Provided data:
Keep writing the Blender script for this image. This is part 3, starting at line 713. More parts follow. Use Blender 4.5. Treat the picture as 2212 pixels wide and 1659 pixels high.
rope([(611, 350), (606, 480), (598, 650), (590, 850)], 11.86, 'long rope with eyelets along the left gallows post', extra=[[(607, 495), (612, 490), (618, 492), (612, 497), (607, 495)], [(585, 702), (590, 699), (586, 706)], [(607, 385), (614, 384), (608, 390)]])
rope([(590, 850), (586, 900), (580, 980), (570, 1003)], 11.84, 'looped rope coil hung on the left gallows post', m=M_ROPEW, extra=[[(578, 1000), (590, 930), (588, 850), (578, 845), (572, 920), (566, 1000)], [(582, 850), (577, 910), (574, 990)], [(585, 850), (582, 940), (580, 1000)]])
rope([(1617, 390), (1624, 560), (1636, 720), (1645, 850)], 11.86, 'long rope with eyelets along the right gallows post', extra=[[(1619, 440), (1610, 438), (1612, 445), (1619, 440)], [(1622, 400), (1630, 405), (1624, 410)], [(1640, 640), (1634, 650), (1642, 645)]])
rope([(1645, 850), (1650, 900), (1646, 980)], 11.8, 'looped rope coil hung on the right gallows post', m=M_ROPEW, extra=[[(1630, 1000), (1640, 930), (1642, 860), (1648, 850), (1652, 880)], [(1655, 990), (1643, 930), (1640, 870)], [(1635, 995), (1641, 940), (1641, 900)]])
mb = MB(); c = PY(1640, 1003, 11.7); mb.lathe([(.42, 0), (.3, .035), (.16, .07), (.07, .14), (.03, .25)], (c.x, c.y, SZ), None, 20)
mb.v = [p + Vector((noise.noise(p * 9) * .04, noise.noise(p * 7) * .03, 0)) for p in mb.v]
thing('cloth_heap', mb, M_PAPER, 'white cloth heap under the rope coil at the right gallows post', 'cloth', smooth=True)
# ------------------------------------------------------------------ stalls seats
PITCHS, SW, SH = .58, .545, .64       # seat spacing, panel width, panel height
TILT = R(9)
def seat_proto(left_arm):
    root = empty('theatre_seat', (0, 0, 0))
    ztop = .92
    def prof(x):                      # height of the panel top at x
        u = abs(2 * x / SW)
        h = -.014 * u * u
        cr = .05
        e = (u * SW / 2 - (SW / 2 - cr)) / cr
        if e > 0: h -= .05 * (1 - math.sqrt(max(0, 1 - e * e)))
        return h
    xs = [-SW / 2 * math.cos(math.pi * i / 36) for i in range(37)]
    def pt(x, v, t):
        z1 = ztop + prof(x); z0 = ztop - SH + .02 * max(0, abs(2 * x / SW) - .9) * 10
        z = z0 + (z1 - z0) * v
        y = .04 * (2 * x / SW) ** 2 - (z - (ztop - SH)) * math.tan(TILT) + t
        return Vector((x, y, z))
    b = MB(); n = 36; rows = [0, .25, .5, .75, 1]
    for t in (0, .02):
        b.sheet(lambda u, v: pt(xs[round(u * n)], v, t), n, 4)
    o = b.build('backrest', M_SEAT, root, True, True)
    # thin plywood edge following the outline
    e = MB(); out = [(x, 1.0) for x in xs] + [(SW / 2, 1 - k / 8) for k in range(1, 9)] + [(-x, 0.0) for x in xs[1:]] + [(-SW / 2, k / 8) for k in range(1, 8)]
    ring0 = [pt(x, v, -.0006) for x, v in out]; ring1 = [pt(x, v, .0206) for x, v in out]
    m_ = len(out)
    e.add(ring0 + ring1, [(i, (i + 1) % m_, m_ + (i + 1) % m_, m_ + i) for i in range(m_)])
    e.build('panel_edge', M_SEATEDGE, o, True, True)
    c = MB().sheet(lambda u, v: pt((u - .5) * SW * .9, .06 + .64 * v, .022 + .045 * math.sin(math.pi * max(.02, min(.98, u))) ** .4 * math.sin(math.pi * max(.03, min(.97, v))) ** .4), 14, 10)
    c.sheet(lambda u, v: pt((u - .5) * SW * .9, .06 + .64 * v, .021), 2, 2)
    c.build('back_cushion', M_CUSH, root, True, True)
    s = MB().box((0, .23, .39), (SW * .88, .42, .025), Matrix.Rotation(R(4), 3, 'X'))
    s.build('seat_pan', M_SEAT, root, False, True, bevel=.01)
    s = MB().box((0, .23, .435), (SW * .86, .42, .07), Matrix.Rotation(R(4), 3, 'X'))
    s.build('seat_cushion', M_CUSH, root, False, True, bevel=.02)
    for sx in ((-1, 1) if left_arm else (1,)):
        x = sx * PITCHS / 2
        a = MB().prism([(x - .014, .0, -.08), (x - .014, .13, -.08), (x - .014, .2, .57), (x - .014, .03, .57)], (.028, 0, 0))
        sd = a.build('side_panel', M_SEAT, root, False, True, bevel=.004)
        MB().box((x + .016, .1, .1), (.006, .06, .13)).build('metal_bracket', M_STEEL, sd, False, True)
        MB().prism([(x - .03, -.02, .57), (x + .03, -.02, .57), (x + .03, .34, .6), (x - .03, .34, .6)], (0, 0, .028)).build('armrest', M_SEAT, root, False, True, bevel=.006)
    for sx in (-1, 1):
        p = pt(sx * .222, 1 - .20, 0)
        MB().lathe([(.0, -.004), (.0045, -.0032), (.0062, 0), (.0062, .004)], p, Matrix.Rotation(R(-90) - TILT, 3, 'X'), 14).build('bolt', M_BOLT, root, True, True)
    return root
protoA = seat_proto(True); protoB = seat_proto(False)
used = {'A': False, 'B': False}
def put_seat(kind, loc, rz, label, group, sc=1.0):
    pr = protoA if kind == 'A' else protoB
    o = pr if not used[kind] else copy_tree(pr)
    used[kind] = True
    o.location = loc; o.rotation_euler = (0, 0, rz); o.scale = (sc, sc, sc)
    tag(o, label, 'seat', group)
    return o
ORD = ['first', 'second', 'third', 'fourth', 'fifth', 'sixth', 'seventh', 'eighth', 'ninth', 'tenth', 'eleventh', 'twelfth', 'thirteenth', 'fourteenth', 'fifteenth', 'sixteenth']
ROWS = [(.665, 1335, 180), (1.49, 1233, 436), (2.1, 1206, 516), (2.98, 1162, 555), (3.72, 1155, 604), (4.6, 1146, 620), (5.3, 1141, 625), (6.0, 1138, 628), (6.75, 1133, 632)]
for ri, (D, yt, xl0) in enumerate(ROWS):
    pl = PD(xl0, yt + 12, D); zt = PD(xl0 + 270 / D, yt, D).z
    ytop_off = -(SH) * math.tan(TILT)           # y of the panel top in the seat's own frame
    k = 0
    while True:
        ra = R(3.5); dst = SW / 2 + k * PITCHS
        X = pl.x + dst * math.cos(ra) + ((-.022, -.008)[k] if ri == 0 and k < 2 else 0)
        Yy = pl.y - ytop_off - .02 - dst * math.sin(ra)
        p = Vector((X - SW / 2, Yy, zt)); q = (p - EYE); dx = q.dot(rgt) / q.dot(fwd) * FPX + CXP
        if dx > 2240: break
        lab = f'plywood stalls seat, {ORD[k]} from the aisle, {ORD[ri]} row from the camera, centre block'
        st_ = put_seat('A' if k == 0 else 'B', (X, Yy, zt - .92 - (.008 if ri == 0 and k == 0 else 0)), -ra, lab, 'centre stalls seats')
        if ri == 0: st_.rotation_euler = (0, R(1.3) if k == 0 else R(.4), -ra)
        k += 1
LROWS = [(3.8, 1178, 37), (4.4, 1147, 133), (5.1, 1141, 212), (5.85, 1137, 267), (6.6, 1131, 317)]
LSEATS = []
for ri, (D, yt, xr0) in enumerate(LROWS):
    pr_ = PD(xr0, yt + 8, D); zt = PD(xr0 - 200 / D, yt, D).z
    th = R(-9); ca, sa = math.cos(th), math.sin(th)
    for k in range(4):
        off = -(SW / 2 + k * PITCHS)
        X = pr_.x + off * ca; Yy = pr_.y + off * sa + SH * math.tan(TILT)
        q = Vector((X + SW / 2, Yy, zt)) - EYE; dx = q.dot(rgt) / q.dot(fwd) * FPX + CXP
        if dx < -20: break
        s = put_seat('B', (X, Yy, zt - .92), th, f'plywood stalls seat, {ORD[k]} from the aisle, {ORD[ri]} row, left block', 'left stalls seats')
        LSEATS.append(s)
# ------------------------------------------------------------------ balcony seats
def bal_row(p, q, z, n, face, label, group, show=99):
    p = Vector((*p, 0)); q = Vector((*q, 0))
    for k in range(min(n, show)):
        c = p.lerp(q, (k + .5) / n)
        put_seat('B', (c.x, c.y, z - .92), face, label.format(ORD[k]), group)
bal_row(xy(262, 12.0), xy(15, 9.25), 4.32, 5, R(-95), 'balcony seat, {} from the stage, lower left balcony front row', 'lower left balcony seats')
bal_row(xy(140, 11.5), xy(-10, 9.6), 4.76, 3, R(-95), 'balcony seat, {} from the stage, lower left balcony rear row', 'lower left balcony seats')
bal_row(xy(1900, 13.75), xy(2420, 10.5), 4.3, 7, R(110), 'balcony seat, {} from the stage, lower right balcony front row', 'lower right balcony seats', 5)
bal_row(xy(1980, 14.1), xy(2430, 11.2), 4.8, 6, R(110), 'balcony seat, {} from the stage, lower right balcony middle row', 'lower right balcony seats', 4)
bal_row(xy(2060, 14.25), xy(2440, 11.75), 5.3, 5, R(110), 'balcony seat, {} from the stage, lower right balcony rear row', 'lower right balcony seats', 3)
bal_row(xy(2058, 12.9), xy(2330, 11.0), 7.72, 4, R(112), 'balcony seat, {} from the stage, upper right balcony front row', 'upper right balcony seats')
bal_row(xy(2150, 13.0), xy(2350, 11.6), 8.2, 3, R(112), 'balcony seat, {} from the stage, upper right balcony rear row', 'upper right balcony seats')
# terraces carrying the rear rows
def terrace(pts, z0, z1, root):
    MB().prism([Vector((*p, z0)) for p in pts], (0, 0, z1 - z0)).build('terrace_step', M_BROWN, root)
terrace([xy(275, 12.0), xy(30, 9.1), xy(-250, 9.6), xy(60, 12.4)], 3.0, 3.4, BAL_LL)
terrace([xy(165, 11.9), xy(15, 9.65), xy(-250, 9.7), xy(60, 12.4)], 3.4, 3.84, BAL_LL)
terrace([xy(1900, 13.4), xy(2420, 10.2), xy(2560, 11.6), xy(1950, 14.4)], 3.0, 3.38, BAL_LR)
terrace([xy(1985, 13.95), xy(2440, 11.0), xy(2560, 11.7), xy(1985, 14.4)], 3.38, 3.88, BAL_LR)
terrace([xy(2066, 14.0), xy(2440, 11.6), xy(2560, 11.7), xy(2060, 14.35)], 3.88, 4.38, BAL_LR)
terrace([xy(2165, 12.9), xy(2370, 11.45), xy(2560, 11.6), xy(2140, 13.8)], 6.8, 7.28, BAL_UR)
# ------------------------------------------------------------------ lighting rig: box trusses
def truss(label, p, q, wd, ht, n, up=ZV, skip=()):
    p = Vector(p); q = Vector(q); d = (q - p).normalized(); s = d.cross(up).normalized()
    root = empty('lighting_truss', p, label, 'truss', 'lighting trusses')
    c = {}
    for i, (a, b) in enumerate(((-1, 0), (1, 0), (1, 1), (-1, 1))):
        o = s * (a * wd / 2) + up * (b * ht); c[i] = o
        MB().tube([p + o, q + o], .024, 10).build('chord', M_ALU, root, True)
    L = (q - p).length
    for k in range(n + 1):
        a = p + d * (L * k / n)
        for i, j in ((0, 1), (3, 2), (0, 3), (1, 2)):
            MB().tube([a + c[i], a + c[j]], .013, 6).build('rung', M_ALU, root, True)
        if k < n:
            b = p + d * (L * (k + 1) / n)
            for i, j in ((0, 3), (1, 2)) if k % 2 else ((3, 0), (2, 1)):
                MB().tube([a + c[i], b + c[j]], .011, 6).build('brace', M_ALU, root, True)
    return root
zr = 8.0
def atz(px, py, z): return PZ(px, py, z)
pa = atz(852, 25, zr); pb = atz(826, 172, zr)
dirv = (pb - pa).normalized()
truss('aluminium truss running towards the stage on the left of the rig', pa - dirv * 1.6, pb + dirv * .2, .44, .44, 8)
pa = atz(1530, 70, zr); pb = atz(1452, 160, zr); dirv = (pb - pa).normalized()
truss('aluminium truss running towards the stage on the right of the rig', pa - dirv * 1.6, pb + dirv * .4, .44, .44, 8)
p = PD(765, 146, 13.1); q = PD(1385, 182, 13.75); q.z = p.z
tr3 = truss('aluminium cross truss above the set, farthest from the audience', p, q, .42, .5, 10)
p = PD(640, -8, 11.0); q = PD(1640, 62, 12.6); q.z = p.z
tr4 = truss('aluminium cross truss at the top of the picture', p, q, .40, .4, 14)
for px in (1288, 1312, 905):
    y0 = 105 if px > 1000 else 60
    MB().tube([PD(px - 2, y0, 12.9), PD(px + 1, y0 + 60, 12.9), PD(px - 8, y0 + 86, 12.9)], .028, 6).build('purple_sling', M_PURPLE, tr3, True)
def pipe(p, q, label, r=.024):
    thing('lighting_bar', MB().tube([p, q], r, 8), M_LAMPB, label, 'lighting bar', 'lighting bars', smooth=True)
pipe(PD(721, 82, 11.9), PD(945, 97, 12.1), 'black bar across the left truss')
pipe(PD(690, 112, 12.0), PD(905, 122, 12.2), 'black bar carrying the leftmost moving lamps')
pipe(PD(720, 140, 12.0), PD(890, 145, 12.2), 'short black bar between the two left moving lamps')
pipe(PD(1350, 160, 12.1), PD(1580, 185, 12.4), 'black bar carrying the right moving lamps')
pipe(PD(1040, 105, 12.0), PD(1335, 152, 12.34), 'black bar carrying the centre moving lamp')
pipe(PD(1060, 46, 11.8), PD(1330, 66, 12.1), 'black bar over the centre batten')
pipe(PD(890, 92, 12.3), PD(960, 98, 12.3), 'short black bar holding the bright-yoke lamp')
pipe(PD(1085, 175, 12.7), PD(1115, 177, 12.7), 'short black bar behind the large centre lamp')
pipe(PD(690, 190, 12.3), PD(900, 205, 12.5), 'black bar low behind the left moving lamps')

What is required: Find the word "picture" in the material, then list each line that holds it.

Task solution:
Keep writing the Blender script for this image. This is part 3, starting at line 713. More parts follow. Use Blender 4.5. Treat the picture as 2212 pixels wide and 1659 pixels high.
tr4 = truss('aluminium cross truss at the top of the picture', p, q, .40, .4, 14)